When Erik got the summons for jury duty, he asked to be excused on the basis of lost income, but got a second notice a month later.

“We had to up the ante,” Jennifer said. “Some people think we’re like militia people or something … but I just said, ‘We can’t afford it. That didn’t work. Maybe this will.'”

Erik Slye did end up being excused from jury duty in that instance and has since been twice more excused — once because he again pleaded financial hardship and the second time because the trip he was taking Friday clashed with the court schedule.

District Judge John Brown, in whose Bozeman court Erik Slye was summoned to serve, said Friday that a foul-mouthed affidavit is not a good model to follow to avoid jury duty.

Brown said he summoned Erik Slye into court two weeks ago to discuss the affidavit.

“We understand that it’s a hardship for people to come down here and serve, but everybody, all citizens, have a legal obligation,” the judge told Slye, according to a transcript provided by the court.

“Maybe you’ll be excused, but the point is that you should ask like an adult and not like you’re 13 years old,” the judge told Slye.

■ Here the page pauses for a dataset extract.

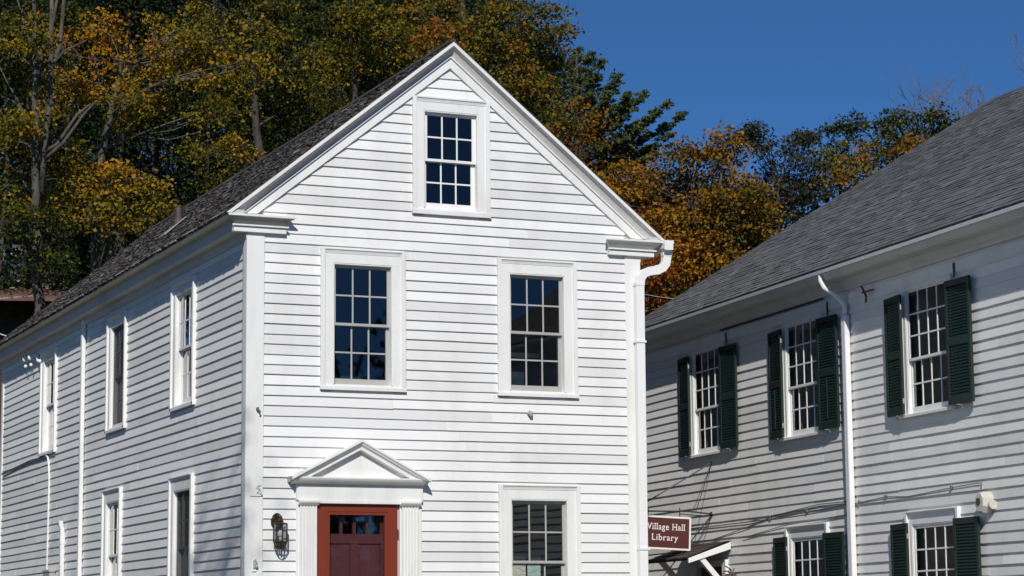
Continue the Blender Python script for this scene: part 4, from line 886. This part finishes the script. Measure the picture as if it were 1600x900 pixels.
# --- left group
tree('maple_tree', 'tall grey trunked maple at the far left with thin yellow green foliage', 42, [(60, 500), (57, 400), (55, 270), (54, 150), (53, 60), (52, -60)],
     [(58, 120, 30, 40, 1.2, -.05), (40, 60, 40, 30, -.8, .15), (30, 190, 30, 18, -.6, .15), (70, 345, 40, 22, -.6, -.1), (110, 230, 40, 40, 1.2, -.1), (10, 90, 60, 70, 1, .1), (20, 15, 60, 40, 0, .1), (80, 392, 46, 30, -.8, .0), (30, 345, 45, 28, -1, -.05), (14, 220, 30, 25, 1, .0), (25, 260, 40, 26, 2, -.15), (0, 300, 30, 22, 0, 0), (105, 20, 40, 25, 1, .0)],
     'green', 0.62, trunk_r=0.10, seed=1, tipdens=1.1,
     extra=[([(66, 300), (68, 240), (78, 160), (80, 70), (82, -40)], 0.065, 0.04), ([(66, 235), (82, 105), (94, 70), (100, 0), (104, -40)], 0.05, 0.03), ([(58, 130), (66, 80), (84, 30), (92, -20)], 0.05, 0.02),
            ([(46, 205), (38, 175), (20, 158), (0, 150)], 0.03, 0.012), ([(46, 205), (30, 160), (12, 130), (0, 105)], 0.026, 0.01), ([(66, 240), (90, 225), (120, 180), (142, 162)], 0.05, 0.02), ([(70, 250), (100, 222), (130, 180), (148, 160)], 0.045, 0.016), ([(60, 100), (45, 60), (30, 10), (20, -30)], 0.04, 0.012), ([(75, 112), (100, 80), (135, 63)], 0.035, 0.012)])
tree('maple_tree', 'golden maple with a leaning trunk showing above the roof at far left', 44.5, [(150, 340), (160, 235), (172, 180), (184, 130), (188, 100)],
     [(60, 60, 50, 50, 1, .1), (90, 130, 45, 45, 1, .0), (190, 150, 60, 30, -1, .05), (330, 60, 50, 50, 0, .02), (380, 100, 50, 40, 0, .1), (175, 290, 95, 40, -1, .12), (110, 310, 70, 34, -1.5, .06), (245, 300, 55, 34, -1, .16), (190, 335, 80, 28, -2, .02), (250, 345, 50, 24, -1, -.02), (150, 262, 60, 20, -1, .18),
      (215, 100, 85, 40, 0, .08), (150, 45, 60, 40, 1, .12), (270, 60, 60, 45, 1, .04), (300, 120, 60, 32, 0, .12), (235, 160, 60, 32, 1, .02), (140, 130, 50, 32, 0, .10), (330, 170, 40, 24, 0, .0), (205, 195, 50, 24, 1, -.05)],
     'gold', 0.53, trunk_r=0.085, tipdens=1.25, seed=2, extra=[([(168, 235), (190, 208), (212, 188)], 0.03, 0.01)])
tree('ivy_trunk_tree', 'ivy covered tree beside the dark house at far left', 50, [(122, 450), (128, 410), (136, 375), (140, 330), (138, 300)],
     [(126, 420, 12, 26, -0.3, -.3), (134, 372, 14, 22, -0.3, -.3), (150, 300, 80, 40, 2, -.3), (90, 280, 70, 40, 3, -.3)], 'dark', 0.6, trunk_r=0.12, seed=3, leaf=0.11)
tree('maple_tree', 'dark green maple rising behind the left slope of the wooden roof', 50, [(420, 420), (415, 300), (400, 200), (395, 100), (390, 20)],
     [(330, 240, 60, 50, 0, -.05), (400, 170, 80, 70, 1, -.15), (310, 60, 60, 50, 1, .1), (400, 70, 80, 60, 0, .0), (470, 90, 60, 55, -1, .08), (480, 180, 60, 55, 1, -.2), (390, 230, 50, 35, -2, .30), (350, 290, 50, 30, -1, .0), (430, 20, 70, 40, 0, .05), (350, 10, 60, 40, 0, .0), (440, 130, 60, 40, 1, -.1)],
     'green', 0.60, trunk_r=0.13, bark_=M_BARK_D, seed=4, tipdens=1.0)
tree('maple_tree', 'shaded green maple directly behind the roof ridge left of the gable', 53, [(560, 420), (560, 300), (555, 150), (560, 40)],
     [(540, 60, 70, 60, 0, -.05), (520, 150, 60, 50, 0, .10), (570, 130, 60, 60, 1, -.15), (600, 60, 70, 55, 0, .0), (500, 20, 60, 40, 0, .0), (590, 10, 80, 35, -1, -.0), (470, 210, 60, 50, 1, -.2), (430, 260, 60, 40, 1, -.2), (540, 180, 50, 40, 1, -.2), (640, 100, 50, 40, 1, -.15)],
     'green', 0.56, trunk_r=0.13, bark_=M_BARK_D, seed=5)
tree('maple_tree', 'large olive and orange maple towering behind the gable peak', 48, [(740, 460), (735, 300), (730, 160), (725, 60), (720, -20)],
     [(700, 30, 70, 45, -1, .12), (760, 35, 70, 50, -1, .18), (650, 20, 60, 40, 0, .0), (820, 45, 52, 50, 0, .12), (790, 110, 70, 50, -1, .16), (850, 110, 50, 50, 0, .05), (850, 165, 55, 42, 0, .02), (740, 100, 50, 45, -1, .02), (880, 190, 45, 40, -1, .10), (820, 190, 60, 40, -1, .0), (858, 12, 32, 22, -1, .25), (870, 60, 28, 40, 0, .2), (690, 60, 55, 40, -2, .16), (905, 225, 50, 36, 0, .12), (780, 5, 60, 30, 0, .1)],
     'olive', 0.60, trunk_r=0.20, bark_=M_BARK_D, seed=6, per_tip=92)
# --- right group
tree('maple_tree', 'broad orange maple filling the gap between the two buildings', 46, [(1090, 520), (1090, 430), (1085, 380), (1080, 330)],
     [(1080, 290, 60, 36, 1, .05), (1020, 300, 60, 40, 1, .0), (1125, 300, 50, 36, 1, .1), (960, 310, 50, 50, 1, .1), (1160, 340, 60, 50, 1, .1), (1200, 385, 30, 36, 0, .12), (960, 270, 50, 42, 0, .10), (985, 320, 60, 50, 0, .02), (1040, 270, 46, 44, 1, .08), (1020, 370, 70, 50, -1, .14), (1080, 330, 60, 50, -1, .05), (1130, 262, 34, 44, 0, .18), (1132, 225, 17, 20, 0, .2), (1100, 240, 16, 20, 0, .2), (1150, 320, 58, 50, -1, .12), (1185, 352, 44, 46, 0, .15), (1110, 390, 70, 45, -1, .04), (1060, 430, 70, 40, -1, -.02), (1030, 470, 50, 30, -1, .1), (1175, 292, 30, 30, 0, .2), (1065, 235, 18, 18, 0, .05), (1010, 440, 30, 50, -2, .18), (1130, 350, 50, 40, 0, -.1), (1160, 400, 60, 30, 1, .05)],
     'orange', 0.62, patch=0.30, trunk_r=0.13, bark_=M_BARK_D, seed=7, tipdens=1.25, per_tip=88, leaf=0.078)
tree('oak_tree', 'dark bluish green tree beyond the orange maple with a ragged top', 60, [(1220, 420), (1218, 360), (1216, 290)],
     [(1185, 225, 34, 26, 0, 0), (1180, 200, 16, 12, 0, 0), (1225, 222, 40, 26, 0, 0), (1255, 235, 36, 30, 0, 0), (1225, 280, 60, 46, 1, 0), (1270, 290, 50, 50, 1, 0), (1200, 330, 50, 40, 1, 0), (1262, 215, 14, 12, 0, 0), (1250, 260, 50, 34, -1, .1), (1245, 320, 50, 44, -1, .05), (1190, 260, 34, 34, 1, 0), (1165, 215, 18, 16, 1, 0)],
     'blue', 0.55, trunk_r=0.12, bark_=M_BARK_D, seed=8, leaf=0.085, per_tip=60, tipdens=0.8, tipr=0.36)
tree('oak_tree', 'dark green tree midway along the skyline above the grey roof', 62, [(1310, 420), (1312, 340), (1314, 270)],
     [(1300, 215, 24, 30, 0, -.1), (1330, 200, 28, 22, 0, -.1), (1345, 195, 16, 14, 0, -.1), (1310, 250, 44, 40, 0, 0), (1290, 300, 50, 40, 0, .05), (1345, 240, 40, 34, -1, .05), (1365, 275, 40, 30, -1, -.1), (1300, 265, 30, 24, -1, .25)],
     'green', 0.42, trunk_r=0.12, bark_=M_BARK_D, seed=9, leaf=0.09, per_tip=64, tipdens=0.9, tipr=0.38)
tree('maple_tree', 'olive green tree touching the grey roof near its ridge', 58, [(1405, 380), (1410, 300), (1415, 250)],
     [(1400, 185, 22, 12, 0, .05), (1385, 205, 30, 22, 0, .05), (1430, 190, 40, 20, 0, .05), (1475, 180, 28, 16, 0, .12), (1395, 235, 46, 30, 0, .0), (1440, 220, 40, 28, 0, .05), (1425, 225, 20, 16, -1, .3), (1350, 275, 60, 40, -1, -.05), (1480, 200, 20, 10, 0, -.05), (1370, 240, 40, 20, -1, .1)],
     'olive', 0.58, trunk_r=0.12, bark_=M_BARK_D, seed=10, leaf=0.09, per_tip=64, tipdens=1.0)
# --- white pine behind the gable
def pine(name, label, D, seed):
    global rng; rng = np.random.default_rng(seed)
    b = at(905, 480, D); k = np.array([b[0], b[1], hill(b[0], b[1])-0.2]); root = empty(name, tuple(k)); tag(root, label, 'pine tree')
    tr = MB(XYZ); tr.tube([(0, 0, 0), tuple(at(905, 300, D)-k), tuple(at(903, 150, D)-k), tuple(at(901, 80, D)-k)], [0.2, 0.12, 0.05, 0.02], 9); tr.build('trunk', M_BARK_D, root, smooth=True)
    br = MB(XYZ); lv = Leaves()
    arms = [((905, 262), (975, 242), (1070, 182), 0), ((905, 245), (985, 215), (1048, 160), -.6), ((905, 225), (965, 195), (1006, 147), .5), ((904, 205), (942, 170), (968, 119), 0), ((903, 185), (925, 145), (940, 98), -.5),
            ((905, 275), (975, 262), (1048, 214), .6), ((905, 255), (965, 235), (1020, 185), 1), ((905, 235), (950, 205), (985, 165), .9), ((904, 215), (935, 185), (952, 145), -.9), ((903, 165), (912, 125), (922, 88), 0), ((905, 285), (960, 275), (1025, 245), -.8),
            ((903, 200), (870, 180), (850, 150), 0), ((905, 250), (945, 235), (1000, 205), -1), ((905, 270), (940, 262), (990, 240), 1), ((903, 150), (898, 110), (902, 80), 0.4), ((904, 230), (925, 205), (940, 175), 1.2), ((903, 190), (915, 160), (925, 130), 1), ((905, 215), (955, 190), (985, 150), -1.2)]
    for a, m_, c, dd in arms:
        P0, P1, P2 = at(*a, D)-k, at(*m_, D+dd*.6)-k, at(*c, D+dd)-k
        P1 = P1+np.array([0, 0, -0.1]); pts = [tuple((1-t)**2*P0+2*t*(1-t)*P1+t*t*P2) for t in np.linspace(0, 1, 9)]; br.tube(pts, [0.035*(1-0.85*i/8) for i in range(9)], 5)
        L = np.linalg.norm(P2-P0)
        for i in range(int(60*L)):
            t = rng.uniform(0.18, 1.0); c0 = (1-t)**2*P0+2*t*(1-t)*P1+t*t*P2; wd = 0.15*(1.15-t)+0.03
            o_ = rng.normal(size=3)*np.array([wd, wd, 0.035]); o_[2] += 0.05; tip = c0+o_
            br.tube([tuple(c0), tuple(tip)], [0.007, 0.003], 3)
            n_ = 22; dv = rng.normal(size=(n_, 3)); dv /= np.linalg.norm(dv, axis=1)[:, None]; dv[:, 2] = abs(dv[:, 2])*0.8
            lv.add(tip+dv*rng.uniform(0.01, 0.075, (n_, 1)), 0.55+rng.normal(0, .12)+rng.normal(0, .1, n_), rng.uniform(0.06, 0.10, n_))
    br.build('branches', M_BARK_D, root, fix=False); o_ = lv.build('crown', M_LF['pine'], root, flat=0.1, wid=0.5); return root
pine('white_pine', 'white pine whose layered branches reach out to the right of the gable', 52, 33)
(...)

At Judge Brown’s direction, Slye apologized to several clerks who were in the courtroom at the time.

“If you were to send an excuse like this in again in the future you could be held in contempt of court and I can throw you over there in the jail and have you sit and think about it,” the judge said.

“I don’t particularly want to do that, but I can’t tolerate this kind of stuff,” said Brown.